__Exercise__.
Give back exactly the lines from the one with "Write the bpy" through the one with "n=frame(s)[2]; return math.atan2(-n[0],n[1])", inclusive, without the images.
↓↓↓
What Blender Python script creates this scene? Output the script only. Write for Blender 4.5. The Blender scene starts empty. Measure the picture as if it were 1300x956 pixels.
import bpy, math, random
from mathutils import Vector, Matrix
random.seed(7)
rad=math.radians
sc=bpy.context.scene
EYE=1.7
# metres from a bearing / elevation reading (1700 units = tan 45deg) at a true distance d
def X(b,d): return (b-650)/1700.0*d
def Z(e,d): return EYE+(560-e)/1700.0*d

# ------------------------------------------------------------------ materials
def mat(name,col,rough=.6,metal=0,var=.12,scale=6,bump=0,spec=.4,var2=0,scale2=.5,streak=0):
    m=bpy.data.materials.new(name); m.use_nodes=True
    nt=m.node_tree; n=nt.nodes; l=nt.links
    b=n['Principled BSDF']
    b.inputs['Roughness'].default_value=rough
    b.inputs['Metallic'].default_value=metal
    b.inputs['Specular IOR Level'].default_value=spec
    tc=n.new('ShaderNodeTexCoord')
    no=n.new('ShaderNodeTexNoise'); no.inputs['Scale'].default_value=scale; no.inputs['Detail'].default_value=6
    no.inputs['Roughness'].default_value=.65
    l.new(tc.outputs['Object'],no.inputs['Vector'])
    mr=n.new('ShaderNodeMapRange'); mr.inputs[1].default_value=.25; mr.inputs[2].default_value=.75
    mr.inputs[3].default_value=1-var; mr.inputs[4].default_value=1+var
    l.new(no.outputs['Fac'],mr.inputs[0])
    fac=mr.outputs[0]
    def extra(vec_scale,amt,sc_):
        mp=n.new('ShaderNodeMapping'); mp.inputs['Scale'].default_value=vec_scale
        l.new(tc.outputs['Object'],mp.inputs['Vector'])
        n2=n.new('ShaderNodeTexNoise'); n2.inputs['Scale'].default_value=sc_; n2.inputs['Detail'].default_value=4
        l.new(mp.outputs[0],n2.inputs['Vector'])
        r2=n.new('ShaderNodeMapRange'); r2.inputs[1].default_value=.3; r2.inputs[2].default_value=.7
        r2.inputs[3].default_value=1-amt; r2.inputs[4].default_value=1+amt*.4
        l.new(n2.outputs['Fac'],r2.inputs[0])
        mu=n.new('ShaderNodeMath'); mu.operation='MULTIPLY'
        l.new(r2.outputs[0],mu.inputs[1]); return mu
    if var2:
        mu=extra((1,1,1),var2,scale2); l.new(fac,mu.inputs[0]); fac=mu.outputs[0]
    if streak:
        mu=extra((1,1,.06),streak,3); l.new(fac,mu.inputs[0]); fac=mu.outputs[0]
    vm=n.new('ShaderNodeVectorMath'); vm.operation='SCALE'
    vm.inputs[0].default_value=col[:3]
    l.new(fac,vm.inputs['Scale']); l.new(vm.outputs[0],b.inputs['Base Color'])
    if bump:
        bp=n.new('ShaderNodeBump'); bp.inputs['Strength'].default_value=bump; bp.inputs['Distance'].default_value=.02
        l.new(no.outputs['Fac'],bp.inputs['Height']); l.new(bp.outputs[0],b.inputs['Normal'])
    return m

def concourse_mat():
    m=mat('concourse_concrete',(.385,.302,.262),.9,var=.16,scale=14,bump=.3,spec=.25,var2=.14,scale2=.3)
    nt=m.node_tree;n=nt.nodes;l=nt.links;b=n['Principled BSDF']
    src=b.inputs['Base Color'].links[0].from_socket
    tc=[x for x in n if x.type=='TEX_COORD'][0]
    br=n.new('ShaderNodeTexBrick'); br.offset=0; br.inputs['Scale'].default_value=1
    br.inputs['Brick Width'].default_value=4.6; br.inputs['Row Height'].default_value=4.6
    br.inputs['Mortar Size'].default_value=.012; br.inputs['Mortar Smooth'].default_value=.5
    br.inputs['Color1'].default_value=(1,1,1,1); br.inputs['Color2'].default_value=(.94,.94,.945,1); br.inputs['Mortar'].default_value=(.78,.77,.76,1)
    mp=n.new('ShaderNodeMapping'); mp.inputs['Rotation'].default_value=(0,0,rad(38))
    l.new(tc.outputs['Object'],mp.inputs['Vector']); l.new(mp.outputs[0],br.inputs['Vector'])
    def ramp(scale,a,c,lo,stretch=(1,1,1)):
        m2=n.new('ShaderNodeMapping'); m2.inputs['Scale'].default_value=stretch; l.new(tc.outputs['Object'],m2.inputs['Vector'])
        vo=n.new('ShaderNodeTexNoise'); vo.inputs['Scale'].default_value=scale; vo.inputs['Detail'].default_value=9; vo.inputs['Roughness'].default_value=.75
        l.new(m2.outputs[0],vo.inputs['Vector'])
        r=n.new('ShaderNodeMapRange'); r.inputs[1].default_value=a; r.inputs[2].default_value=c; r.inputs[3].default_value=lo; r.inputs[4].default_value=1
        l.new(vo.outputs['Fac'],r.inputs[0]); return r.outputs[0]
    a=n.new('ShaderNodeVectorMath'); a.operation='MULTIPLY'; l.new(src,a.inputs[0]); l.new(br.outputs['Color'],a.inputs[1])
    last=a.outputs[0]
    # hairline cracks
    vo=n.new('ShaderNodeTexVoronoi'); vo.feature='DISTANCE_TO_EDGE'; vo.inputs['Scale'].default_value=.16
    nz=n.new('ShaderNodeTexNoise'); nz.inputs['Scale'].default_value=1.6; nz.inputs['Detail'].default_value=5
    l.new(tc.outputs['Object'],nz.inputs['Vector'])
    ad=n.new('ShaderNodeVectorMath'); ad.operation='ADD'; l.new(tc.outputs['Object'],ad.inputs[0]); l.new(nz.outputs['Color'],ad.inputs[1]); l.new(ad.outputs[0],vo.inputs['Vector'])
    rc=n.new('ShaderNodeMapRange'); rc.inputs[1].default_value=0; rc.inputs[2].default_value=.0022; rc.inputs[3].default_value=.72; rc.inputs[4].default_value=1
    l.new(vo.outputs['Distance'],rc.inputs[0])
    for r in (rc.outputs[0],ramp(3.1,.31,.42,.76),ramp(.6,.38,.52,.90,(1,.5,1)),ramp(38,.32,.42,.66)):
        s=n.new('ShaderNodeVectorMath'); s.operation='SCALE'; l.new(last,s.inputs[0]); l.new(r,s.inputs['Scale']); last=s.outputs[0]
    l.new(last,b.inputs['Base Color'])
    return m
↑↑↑
↓↓↓
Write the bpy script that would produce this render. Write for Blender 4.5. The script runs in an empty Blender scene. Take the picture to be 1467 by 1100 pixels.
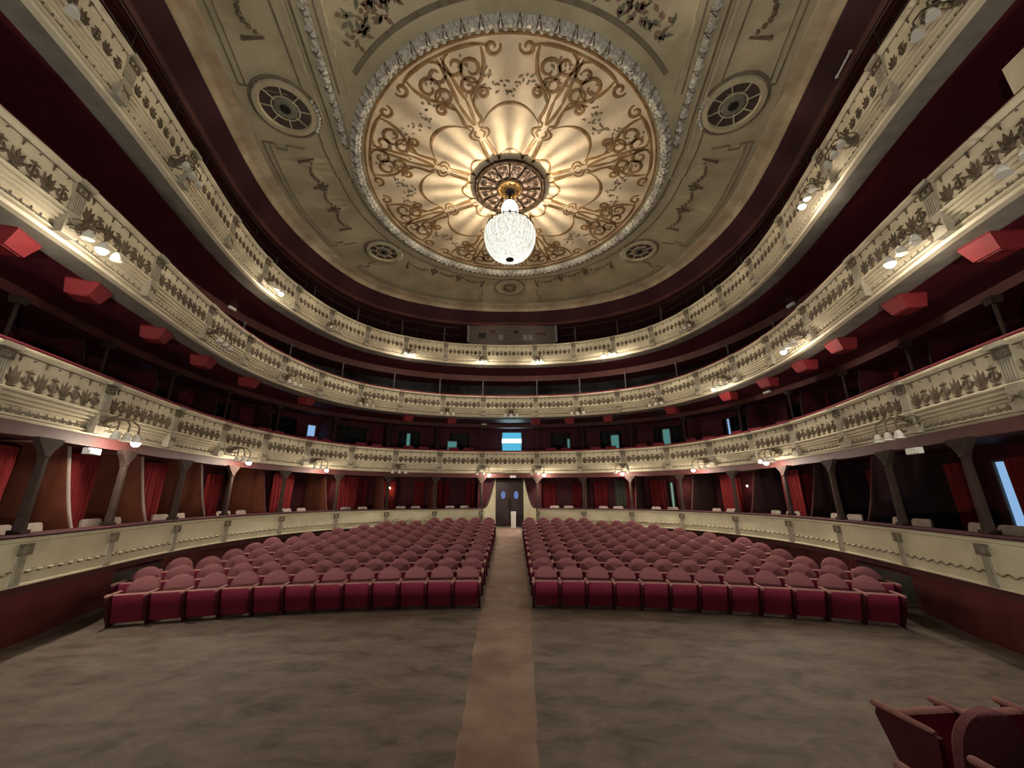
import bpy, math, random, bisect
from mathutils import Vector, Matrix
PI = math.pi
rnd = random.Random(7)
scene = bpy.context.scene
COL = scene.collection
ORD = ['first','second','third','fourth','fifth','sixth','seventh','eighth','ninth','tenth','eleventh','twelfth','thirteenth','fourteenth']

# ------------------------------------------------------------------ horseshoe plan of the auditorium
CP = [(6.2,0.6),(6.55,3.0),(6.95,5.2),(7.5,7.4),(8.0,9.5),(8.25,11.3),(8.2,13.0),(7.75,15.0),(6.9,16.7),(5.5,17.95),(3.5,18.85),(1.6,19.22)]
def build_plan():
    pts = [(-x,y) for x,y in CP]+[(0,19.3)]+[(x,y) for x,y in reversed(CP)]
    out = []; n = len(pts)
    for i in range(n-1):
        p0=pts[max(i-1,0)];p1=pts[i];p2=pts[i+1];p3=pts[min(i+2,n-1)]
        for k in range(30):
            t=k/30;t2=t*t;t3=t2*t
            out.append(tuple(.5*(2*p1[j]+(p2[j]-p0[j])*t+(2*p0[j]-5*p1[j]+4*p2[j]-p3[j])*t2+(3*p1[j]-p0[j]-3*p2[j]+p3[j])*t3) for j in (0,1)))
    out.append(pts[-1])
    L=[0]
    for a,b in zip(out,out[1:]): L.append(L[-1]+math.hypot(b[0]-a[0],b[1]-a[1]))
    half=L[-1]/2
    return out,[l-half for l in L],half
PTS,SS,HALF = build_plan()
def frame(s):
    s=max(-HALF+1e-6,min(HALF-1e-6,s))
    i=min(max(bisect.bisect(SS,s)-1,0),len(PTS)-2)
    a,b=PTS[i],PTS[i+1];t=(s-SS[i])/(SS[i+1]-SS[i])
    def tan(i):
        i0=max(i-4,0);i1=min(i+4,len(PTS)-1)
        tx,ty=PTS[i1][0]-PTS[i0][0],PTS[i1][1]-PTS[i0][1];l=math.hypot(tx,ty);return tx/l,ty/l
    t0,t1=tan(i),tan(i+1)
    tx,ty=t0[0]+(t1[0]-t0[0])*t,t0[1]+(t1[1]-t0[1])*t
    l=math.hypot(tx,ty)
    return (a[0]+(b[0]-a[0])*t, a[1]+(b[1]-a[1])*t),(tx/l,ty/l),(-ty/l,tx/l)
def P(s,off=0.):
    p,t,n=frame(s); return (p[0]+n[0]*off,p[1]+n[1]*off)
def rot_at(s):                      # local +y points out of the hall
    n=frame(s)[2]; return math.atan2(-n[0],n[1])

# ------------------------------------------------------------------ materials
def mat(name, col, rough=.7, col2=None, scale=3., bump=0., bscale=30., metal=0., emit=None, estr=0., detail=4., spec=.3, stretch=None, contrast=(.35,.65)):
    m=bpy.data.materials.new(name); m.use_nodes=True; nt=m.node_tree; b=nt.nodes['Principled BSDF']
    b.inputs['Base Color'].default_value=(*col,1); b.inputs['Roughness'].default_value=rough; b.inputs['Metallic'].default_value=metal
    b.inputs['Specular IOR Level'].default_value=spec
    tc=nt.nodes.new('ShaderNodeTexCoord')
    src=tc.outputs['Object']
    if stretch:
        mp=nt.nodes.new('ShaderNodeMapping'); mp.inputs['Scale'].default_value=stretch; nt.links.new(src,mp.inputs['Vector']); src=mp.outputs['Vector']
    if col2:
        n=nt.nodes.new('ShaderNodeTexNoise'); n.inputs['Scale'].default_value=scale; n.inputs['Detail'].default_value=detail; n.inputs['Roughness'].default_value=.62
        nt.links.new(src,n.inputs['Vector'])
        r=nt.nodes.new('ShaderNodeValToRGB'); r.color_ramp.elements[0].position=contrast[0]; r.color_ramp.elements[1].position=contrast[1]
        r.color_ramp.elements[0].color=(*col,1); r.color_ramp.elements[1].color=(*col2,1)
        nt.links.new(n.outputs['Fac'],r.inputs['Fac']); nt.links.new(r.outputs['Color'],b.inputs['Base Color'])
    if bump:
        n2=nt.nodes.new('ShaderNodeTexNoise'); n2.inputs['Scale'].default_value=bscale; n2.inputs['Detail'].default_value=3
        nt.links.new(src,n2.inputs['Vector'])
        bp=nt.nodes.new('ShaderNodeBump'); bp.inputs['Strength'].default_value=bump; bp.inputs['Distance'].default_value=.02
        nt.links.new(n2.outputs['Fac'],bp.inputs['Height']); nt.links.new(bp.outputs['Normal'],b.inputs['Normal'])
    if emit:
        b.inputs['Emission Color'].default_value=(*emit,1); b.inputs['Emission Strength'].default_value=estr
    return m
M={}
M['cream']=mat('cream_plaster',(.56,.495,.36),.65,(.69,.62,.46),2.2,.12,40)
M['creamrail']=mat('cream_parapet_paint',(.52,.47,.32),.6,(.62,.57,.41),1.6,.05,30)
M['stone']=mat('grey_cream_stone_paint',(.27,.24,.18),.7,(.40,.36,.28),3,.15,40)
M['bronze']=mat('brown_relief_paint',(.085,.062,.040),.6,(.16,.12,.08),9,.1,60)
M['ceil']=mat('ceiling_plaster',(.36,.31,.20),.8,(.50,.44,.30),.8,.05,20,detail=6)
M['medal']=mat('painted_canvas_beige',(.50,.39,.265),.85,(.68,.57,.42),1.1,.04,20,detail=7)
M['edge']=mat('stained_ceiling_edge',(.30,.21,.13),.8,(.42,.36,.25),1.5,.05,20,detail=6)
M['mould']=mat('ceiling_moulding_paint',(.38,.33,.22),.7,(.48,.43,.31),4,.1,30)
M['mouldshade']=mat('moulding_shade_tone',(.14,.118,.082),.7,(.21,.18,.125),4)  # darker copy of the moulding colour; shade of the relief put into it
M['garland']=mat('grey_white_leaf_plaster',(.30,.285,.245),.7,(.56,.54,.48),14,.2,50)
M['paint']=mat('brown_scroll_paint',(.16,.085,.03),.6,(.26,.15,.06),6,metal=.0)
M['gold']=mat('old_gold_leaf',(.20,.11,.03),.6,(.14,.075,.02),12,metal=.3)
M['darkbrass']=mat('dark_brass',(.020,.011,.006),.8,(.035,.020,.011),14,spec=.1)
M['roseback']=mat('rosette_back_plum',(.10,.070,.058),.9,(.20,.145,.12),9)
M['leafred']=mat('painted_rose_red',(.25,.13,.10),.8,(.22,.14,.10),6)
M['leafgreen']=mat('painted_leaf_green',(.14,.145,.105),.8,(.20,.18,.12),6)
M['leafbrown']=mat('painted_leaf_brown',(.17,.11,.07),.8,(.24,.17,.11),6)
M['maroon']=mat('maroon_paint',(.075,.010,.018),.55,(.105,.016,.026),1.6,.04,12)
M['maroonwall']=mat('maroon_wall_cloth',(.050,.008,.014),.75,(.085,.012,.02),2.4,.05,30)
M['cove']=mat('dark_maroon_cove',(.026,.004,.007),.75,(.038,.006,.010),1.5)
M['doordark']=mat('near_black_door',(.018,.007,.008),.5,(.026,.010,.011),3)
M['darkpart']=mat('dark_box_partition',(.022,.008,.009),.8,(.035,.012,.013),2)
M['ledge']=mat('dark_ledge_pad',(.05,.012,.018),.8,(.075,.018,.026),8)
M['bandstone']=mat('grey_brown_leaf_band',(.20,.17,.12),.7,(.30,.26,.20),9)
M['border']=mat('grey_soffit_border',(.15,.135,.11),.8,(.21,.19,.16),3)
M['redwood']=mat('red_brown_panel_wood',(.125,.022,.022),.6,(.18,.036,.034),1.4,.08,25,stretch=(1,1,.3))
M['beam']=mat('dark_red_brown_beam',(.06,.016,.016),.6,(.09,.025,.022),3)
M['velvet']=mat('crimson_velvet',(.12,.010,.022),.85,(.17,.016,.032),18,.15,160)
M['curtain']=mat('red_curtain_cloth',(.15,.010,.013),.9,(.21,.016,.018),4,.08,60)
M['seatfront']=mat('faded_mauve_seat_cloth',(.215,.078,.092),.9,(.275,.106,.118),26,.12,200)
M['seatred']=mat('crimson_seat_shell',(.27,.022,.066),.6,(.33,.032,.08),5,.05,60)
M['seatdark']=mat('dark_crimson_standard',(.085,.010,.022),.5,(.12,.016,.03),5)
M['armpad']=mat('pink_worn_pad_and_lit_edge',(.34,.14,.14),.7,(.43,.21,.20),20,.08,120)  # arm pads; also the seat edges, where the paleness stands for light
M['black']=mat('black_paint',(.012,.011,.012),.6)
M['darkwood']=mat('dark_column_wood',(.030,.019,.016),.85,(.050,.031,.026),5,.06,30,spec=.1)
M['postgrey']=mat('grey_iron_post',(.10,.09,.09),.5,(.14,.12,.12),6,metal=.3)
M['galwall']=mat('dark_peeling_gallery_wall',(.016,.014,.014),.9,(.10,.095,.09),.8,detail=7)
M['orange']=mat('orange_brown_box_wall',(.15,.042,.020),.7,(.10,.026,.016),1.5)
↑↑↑
__Solution to the exercise__.
Write the bpy script that would produce this render. Write for Blender 4.5. The script runs in an empty Blender scene. Take the picture to be 1467 by 1100 pixels.
import bpy, math, random, bisect
from mathutils import Vector, Matrix
PI = math.pi
rnd = random.Random(7)
scene = bpy.context.scene
COL = scene.collection
ORD = ['first','second','third','fourth','fifth','sixth','seventh','eighth','ninth','tenth','eleventh','twelfth','thirteenth','fourteenth']

# ------------------------------------------------------------------ horseshoe plan of the auditorium
CP = [(6.2,0.6),(6.55,3.0),(6.95,5.2),(7.5,7.4),(8.0,9.5),(8.25,11.3),(8.2,13.0),(7.75,15.0),(6.9,16.7),(5.5,17.95),(3.5,18.85),(1.6,19.22)]
def build_plan():
    pts = [(-x,y) for x,y in CP]+[(0,19.3)]+[(x,y) for x,y in reversed(CP)]
    out = []; n = len(pts)
    for i in range(n-1):
        p0=pts[max(i-1,0)];p1=pts[i];p2=pts[i+1];p3=pts[min(i+2,n-1)]
        for k in range(30):
            t=k/30;t2=t*t;t3=t2*t
            out.append(tuple(.5*(2*p1[j]+(p2[j]-p0[j])*t+(2*p0[j]-5*p1[j]+4*p2[j]-p3[j])*t2+(3*p1[j]-p0[j]-3*p2[j]+p3[j])*t3) for j in (0,1)))
    out.append(pts[-1])
    L=[0]
    for a,b in zip(out,out[1:]): L.append(L[-1]+math.hypot(b[0]-a[0],b[1]-a[1]))
    half=L[-1]/2
    return out,[l-half for l in L],half
PTS,SS,HALF = build_plan()
def frame(s):
    s=max(-HALF+1e-6,min(HALF-1e-6,s))
    i=min(max(bisect.bisect(SS,s)-1,0),len(PTS)-2)
    a,b=PTS[i],PTS[i+1];t=(s-SS[i])/(SS[i+1]-SS[i])
    def tan(i):
        i0=max(i-4,0);i1=min(i+4,len(PTS)-1)
        tx,ty=PTS[i1][0]-PTS[i0][0],PTS[i1][1]-PTS[i0][1];l=math.hypot(tx,ty);return tx/l,ty/l
    t0,t1=tan(i),tan(i+1)
    tx,ty=t0[0]+(t1[0]-t0[0])*t,t0[1]+(t1[1]-t0[1])*t
    l=math.hypot(tx,ty)
    return (a[0]+(b[0]-a[0])*t, a[1]+(b[1]-a[1])*t),(tx/l,ty/l),(-ty/l,tx/l)
def P(s,off=0.):
    p,t,n=frame(s); return (p[0]+n[0]*off,p[1]+n[1]*off)
def rot_at(s):                      # local +y points out of the hall
    n=frame(s)[2]; return math.atan2(-n[0],n[1])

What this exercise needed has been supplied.